A huge survey of almost 11,000 affected 1950s-born women shows support for Reform UK has shot up to 24%, while support for the Conservatives stands at 13% and a mere 7% back Labour. Some 24% of WASPI women voters are undecided about how they will vote and 8% will not vote at all.
Asked how they voted in this year’s election, 30% of the WASPI women polled said they backed Labour, 18% supported the Tories and 15% voted for Reform UK.Work and Pensions Secretary Liz Kendall last week stunned MPs by refusing to pay compensation to more than 3.5 million women who lost out on state pension payments when their retirement age was raised. It came after a number of senior figures, including Ms Kendall, Keir Starmer and Rachel Reeves backed the campaign in opposition.
Elsewhere the polling showed a dismal 82% of WASPI women believe Labour “does not care” about them. Three quarters of affected women (74%) said any decision on compensating WASPI women should now be taken away from ministers and handed directly to Parliament.
WASPI chair Angela Madden said: “The findings show the stark electoral price of Labour’s betrayal of WAPSI women to ignore the findings of the independent Parliamentary Ombudsman. With overwhelming numbers of furious Labour MPs backing fair compensation for WASPI women, the Prime Minister must urgently change course and deliver on his previous commitments.” She told the Mirror last week that legal experts will be working over Christmas looking at grounds for a judicial review of the government’s decision.

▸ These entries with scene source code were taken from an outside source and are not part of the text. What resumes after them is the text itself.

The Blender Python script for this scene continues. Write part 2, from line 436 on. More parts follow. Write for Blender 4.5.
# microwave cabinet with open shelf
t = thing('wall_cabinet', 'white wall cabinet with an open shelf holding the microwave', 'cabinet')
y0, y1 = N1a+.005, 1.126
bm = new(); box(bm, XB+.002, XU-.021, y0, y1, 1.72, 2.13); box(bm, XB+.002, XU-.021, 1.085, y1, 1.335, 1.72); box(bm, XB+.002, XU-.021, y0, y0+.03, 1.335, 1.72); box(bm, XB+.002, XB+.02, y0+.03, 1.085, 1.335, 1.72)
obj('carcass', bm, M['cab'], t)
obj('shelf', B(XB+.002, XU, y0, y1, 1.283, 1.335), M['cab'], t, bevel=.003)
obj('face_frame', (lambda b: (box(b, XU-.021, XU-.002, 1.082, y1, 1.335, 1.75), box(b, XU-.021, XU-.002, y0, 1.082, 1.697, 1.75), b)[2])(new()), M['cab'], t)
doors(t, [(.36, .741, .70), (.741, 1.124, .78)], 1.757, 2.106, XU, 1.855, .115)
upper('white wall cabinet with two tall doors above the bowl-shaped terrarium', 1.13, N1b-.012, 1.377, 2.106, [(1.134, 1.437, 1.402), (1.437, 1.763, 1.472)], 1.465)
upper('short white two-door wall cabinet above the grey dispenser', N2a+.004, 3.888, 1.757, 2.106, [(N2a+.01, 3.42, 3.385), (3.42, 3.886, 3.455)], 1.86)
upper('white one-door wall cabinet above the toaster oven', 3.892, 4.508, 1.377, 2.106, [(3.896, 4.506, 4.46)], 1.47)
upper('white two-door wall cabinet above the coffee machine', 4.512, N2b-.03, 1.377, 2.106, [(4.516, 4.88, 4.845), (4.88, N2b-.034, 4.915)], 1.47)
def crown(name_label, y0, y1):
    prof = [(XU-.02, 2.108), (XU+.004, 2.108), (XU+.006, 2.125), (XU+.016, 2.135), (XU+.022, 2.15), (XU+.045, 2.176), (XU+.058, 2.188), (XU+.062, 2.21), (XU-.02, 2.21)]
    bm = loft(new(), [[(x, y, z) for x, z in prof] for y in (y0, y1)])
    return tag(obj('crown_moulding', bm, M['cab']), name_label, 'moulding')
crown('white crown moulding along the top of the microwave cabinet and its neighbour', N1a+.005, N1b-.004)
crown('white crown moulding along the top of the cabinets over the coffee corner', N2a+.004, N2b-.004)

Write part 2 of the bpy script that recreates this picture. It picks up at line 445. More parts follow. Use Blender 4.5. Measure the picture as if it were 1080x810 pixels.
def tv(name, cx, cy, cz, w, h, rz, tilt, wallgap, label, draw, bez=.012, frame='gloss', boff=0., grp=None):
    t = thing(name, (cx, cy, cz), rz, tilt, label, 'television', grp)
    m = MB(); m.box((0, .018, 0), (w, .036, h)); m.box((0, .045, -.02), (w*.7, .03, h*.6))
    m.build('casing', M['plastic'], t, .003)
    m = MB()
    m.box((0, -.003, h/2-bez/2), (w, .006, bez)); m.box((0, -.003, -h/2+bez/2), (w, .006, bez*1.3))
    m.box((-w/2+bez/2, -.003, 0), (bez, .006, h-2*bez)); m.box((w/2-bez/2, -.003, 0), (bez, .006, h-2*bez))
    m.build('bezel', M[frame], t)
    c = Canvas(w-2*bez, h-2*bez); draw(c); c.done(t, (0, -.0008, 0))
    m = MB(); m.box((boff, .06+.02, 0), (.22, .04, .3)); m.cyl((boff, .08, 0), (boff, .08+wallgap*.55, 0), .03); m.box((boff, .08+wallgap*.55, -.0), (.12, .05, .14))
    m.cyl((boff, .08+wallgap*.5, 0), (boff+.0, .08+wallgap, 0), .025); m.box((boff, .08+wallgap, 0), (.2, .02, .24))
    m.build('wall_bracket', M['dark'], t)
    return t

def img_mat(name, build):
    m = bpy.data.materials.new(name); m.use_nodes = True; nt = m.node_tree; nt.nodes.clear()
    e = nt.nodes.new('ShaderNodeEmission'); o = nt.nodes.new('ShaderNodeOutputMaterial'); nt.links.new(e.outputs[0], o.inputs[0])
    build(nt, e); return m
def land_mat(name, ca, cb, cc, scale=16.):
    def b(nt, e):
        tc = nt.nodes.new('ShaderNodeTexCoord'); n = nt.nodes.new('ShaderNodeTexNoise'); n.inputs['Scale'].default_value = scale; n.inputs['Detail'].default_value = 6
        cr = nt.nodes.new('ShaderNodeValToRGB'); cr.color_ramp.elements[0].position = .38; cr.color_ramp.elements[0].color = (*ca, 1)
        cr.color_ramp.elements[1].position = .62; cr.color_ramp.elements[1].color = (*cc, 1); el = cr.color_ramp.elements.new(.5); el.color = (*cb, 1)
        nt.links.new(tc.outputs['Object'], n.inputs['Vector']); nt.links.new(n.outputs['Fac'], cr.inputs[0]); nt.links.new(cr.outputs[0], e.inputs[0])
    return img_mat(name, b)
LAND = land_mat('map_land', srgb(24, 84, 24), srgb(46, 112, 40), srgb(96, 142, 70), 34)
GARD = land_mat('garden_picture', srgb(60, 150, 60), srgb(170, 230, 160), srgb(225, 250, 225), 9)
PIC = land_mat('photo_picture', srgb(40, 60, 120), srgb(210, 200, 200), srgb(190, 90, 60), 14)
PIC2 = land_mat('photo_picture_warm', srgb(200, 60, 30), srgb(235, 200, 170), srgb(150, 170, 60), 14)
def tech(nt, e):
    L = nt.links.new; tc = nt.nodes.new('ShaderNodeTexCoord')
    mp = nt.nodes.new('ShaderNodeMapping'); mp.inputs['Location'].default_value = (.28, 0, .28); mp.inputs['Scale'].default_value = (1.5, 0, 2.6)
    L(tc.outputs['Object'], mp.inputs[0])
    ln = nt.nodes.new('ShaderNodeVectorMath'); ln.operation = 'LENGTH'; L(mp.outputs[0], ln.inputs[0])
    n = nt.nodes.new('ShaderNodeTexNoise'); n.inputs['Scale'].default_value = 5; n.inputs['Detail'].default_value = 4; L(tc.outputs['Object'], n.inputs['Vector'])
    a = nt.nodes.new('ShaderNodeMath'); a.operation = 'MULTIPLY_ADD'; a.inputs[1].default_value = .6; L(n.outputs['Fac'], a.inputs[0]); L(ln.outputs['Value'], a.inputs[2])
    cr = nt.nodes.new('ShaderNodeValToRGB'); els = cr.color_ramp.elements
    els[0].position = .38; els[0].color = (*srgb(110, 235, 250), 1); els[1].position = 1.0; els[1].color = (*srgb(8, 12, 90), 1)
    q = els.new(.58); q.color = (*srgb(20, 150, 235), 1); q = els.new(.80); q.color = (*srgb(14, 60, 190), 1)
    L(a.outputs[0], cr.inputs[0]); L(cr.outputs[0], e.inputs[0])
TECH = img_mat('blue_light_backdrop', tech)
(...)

Commons leader Lucy Powell on Sunday said she “can’t see” the Government revisiting the issue of WASPI women. She said: “For women at this pension age, the triple-lock is now really boosting the value of pension… we’ve had to look at the report of the ombudsman and take two decisions. Was the recompense for that particular miscommunication back in 2004, was that proportionate? And we found that it wasn’t.
“And is it the right use of public money at this stage? Of course I recognise that over many years for these women, they do feel that they’ve been hard done by. But it wasn’t in our manifesto at this election. It was in 2019, and we lost that election in 2019 because people didn’t feel we could afford all the promises we put in our manifesto.”
::: WASPI’s SurveyMonkey poll of affected 1950s-born women received 10,994 responses between December 11 – 20, 2024.